[SHORT PROBLEM]
Emit the line that holds "1, 0.5), bump=0.1)" and all lines following it through the end of the data, verbatim, and nothing else.

((

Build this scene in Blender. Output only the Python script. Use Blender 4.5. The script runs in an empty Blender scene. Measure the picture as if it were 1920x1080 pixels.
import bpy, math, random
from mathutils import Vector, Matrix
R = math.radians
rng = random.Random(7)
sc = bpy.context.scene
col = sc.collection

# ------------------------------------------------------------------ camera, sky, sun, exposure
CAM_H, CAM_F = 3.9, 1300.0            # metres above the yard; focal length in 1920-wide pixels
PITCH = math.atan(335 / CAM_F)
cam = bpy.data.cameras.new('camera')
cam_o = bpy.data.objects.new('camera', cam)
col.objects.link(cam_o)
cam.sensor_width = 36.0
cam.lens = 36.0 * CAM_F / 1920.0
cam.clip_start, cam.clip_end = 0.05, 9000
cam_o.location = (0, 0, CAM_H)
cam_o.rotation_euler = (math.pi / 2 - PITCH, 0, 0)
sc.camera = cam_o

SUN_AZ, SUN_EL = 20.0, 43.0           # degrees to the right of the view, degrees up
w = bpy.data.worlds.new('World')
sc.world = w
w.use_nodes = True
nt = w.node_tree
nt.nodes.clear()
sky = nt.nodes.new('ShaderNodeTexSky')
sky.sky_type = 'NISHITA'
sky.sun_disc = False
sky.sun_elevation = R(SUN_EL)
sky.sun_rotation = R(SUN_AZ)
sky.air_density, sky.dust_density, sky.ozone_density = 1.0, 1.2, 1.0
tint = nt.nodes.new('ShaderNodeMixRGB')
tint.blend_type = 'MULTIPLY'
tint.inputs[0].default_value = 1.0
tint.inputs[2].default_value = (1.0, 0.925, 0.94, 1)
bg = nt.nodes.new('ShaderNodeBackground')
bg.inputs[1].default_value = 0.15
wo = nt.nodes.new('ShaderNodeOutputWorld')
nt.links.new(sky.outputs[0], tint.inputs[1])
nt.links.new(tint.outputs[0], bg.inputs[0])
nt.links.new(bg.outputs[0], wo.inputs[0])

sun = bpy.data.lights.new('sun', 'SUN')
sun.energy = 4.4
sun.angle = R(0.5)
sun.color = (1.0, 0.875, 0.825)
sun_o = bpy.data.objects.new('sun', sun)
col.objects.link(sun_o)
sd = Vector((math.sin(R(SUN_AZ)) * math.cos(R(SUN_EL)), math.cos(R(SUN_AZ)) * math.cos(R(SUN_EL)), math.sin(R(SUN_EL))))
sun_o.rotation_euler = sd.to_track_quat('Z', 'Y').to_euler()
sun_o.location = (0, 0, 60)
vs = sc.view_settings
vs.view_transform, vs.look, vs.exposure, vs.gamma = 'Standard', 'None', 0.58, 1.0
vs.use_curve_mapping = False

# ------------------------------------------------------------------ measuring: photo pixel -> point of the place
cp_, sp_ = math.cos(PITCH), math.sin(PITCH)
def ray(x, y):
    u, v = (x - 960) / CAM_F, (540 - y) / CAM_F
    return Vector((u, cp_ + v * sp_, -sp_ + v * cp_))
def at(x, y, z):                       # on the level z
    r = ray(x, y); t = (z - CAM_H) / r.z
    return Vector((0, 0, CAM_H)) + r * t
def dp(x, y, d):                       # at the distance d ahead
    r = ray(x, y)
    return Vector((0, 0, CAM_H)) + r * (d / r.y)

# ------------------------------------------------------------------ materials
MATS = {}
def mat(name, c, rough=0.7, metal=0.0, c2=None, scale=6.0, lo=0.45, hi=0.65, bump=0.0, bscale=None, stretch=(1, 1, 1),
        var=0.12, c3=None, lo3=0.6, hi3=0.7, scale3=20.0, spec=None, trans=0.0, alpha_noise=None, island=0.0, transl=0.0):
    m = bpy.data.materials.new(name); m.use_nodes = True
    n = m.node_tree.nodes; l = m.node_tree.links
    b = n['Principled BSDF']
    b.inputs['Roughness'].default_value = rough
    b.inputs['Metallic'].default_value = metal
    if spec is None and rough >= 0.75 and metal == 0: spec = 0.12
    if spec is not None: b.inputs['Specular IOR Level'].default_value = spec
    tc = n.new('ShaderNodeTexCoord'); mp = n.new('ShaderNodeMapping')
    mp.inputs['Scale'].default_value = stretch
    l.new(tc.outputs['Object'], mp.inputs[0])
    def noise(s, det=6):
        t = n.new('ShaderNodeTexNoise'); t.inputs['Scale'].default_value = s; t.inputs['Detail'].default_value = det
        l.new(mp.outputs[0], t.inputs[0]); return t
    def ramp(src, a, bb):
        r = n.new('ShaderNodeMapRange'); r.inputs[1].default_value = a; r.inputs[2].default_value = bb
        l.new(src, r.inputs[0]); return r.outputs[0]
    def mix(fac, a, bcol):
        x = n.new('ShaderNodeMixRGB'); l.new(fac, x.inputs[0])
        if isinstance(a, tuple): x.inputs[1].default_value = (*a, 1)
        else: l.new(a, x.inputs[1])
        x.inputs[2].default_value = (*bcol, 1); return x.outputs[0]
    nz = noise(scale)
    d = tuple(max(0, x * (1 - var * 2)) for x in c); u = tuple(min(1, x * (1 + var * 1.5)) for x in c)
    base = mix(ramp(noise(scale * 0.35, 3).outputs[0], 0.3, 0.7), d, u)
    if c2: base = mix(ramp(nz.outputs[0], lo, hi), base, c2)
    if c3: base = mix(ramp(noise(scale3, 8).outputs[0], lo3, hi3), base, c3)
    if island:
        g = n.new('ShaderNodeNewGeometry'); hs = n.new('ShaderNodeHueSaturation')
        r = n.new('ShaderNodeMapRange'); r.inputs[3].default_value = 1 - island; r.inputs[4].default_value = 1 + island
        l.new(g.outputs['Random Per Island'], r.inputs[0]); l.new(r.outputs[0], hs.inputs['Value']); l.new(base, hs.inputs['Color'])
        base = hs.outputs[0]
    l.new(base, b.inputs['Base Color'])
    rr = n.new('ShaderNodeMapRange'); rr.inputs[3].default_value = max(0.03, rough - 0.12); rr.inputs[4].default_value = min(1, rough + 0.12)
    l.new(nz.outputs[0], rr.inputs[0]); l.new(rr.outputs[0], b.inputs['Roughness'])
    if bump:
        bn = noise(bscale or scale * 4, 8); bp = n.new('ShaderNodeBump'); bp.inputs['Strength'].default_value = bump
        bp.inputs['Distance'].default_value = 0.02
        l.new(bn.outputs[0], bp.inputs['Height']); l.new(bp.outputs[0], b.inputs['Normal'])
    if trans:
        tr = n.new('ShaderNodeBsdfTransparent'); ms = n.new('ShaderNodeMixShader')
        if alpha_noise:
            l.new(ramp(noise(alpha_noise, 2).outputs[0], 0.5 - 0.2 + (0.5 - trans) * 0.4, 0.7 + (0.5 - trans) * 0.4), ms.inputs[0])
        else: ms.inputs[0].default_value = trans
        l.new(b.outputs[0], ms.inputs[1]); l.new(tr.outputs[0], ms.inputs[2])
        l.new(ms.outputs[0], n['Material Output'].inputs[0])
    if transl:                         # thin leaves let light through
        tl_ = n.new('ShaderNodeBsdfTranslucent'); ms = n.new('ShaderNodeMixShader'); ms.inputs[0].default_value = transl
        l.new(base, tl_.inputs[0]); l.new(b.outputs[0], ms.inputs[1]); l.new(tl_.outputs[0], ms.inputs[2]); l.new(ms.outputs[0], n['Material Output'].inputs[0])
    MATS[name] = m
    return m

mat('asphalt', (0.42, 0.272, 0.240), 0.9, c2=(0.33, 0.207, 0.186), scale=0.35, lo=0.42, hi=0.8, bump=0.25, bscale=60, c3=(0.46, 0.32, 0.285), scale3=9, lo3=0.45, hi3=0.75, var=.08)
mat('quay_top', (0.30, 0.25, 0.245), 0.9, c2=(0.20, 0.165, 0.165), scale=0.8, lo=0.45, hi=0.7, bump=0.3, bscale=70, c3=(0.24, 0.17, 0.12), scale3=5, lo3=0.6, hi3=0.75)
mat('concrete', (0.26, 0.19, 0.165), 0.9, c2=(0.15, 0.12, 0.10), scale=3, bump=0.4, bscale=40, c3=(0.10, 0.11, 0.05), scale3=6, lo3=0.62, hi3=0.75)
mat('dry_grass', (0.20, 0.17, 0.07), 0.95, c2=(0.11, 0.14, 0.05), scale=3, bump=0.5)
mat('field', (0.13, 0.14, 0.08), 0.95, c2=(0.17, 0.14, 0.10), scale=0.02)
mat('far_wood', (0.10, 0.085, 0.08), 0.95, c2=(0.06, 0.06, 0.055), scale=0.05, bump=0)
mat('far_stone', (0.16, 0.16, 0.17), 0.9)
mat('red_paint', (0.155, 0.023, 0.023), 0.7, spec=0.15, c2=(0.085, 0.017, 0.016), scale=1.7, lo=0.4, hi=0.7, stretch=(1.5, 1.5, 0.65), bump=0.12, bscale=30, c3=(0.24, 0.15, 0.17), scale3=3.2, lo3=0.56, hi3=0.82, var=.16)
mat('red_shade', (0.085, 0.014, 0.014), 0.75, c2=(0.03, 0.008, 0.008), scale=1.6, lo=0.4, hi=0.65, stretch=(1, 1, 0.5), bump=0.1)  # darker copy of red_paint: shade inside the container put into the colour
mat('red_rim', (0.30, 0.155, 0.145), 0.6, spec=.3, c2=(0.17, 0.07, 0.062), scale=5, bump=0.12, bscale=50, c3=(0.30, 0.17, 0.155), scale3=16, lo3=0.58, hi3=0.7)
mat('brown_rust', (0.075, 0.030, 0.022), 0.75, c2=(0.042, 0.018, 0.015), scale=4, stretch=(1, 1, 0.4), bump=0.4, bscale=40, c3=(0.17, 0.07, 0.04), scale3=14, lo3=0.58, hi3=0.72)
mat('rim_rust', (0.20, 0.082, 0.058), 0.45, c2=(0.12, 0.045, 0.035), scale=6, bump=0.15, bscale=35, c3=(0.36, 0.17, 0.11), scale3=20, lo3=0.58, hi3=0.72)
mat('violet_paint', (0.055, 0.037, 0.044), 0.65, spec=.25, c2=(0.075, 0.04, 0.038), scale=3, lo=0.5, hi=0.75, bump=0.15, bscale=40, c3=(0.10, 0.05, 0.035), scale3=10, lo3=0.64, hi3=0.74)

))

[FINISHED ANSWER]
mat('red_shade', (0.085, 0.014, 0.014), 0.75, c2=(0.03, 0.008, 0.008), scale=1.6, lo=0.4, hi=0.65, stretch=(1, 1, 0.5), bump=0.1)  # darker copy of red_paint: shade inside the container put into the colour
mat('red_rim', (0.30, 0.155, 0.145), 0.6, spec=.3, c2=(0.17, 0.07, 0.062), scale=5, bump=0.12, bscale=50, c3=(0.30, 0.17, 0.155), scale3=16, lo3=0.58, hi3=0.7)
mat('brown_rust', (0.075, 0.030, 0.022), 0.75, c2=(0.042, 0.018, 0.015), scale=4, stretch=(1, 1, 0.4), bump=0.4, bscale=40, c3=(0.17, 0.07, 0.04), scale3=14, lo3=0.58, hi3=0.72)
mat('rim_rust', (0.20, 0.082, 0.058), 0.45, c2=(0.12, 0.045, 0.035), scale=6, bump=0.15, bscale=35, c3=(0.36, 0.17, 0.11), scale3=20, lo3=0.58, hi3=0.72)
mat('violet_paint', (0.055, 0.037, 0.044), 0.65, spec=.25, c2=(0.075, 0.04, 0.038), scale=3, lo=0.5, hi=0.75, bump=0.15, bscale=40, c3=(0.10, 0.05, 0.035), scale3=10, lo3=0.64, hi3=0.74)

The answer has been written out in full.